Que sont les statistiques ethniques ?
Un repérage ethnique des citoyens
Historiquement, le terme d’« ethnie » fait partie du vocabulaire de l'administration coloniale et des pays de ségrégation (l'Inde, par exemple) pour identifier et recenser les populations. L'Afrique du Sud de l'apartheid et les États-Unis de la ségrégation raciale l'ont également adopté. En France, les principes républicains se sont opposés au repérage ethnique ou racial des citoyens, à l'exception des lois de Vichy de 1940 sur le statut des Juifs. Au titre de l’article 1, la Constitution « assure l'égalité devant la loi de tous les citoyens sans distinction d'origine, de race ou de religion ».
Aujourd'hui, la réalité des « quartiers sensibles » et les phénomènes de discrimination raciste ont conduit à engager un débat public pour ou contre la constitution de statistiques ethniques.
Les arguments pour…
Les arguments favorables aux statistiques ethniques sont principalement :
- L'exemple des pays anglo-saxons ;
- La lutte contre les inégalités visant des catégories discriminées ;
- Favoriser une prise de conscience de l’état des discriminations dans le pays ;
- La nécessité de prendre des mesures de « discrimination positive » pour réparer des inégalités persistantes.
… et les arguments contre
Les arguments contre la constitution de statistiques ethniques reposent sur :
- Le lien historique entre ségrégation raciale et statistique ethnique ;
- Les moyens de produire de statistiques pour lutter contre les discriminations existent déjà ;
- Le caractère arbitraire, réducteur, subjectif comme la question de la définition scientifique d’un groupe « ethnique » ou « racial » ;
- La catégorie ethnique renforce les phénomènes de discrimination et de victimisation par l'assignation identitaire à une origine ou une appartenance réelle ou supposée ;
- L'ethnicisation se fait au détriment du bien commun, de l'intérêt général, de la communauté des citoyens, elle nie le métissage croissant des sociétés modernes, et tendrait à ethnisier les rapports sociaux.

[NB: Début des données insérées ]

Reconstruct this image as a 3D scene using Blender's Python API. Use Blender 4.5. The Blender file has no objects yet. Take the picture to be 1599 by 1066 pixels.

- Quid aussi des conséquences, des instrumentalisations et autres interprétations que peuvent entrainer des informations ainsi collectées ?
Vers un « oui, mais » ?
En 2007, deux rapport du Haut Conseil à l’intégration (HCI) et de la Commission nationale de l’informatique et des libertés (CNIL), soulignaient les dangers des statistiques ethniques tout en posant les conditions de la mesure de la diversité et la nécessaire prise en compte des discriminations.
Si le fichage ethnique est illégal, les statistiques ethniques, elles, sont autorisées dans le cadre de certaines enquêtes scientifiques. Ainsi de celle de l'Insee sur l'emploi ou celle de l'INED en 2008, "Trajectoires et origines". Certaines données, basées sur le "ressenti d'appartenance", peuvent être collectées sous certaines conditions définies par la CNIL (Commission nationale de l'informatique et des libertés). D'autres études peuvent contenir des données sur le pays d'origine des parents. Mais dans les faits, en France, ces données sont rares car si elles demeurent légales, elles n'en restent pas moins tabou.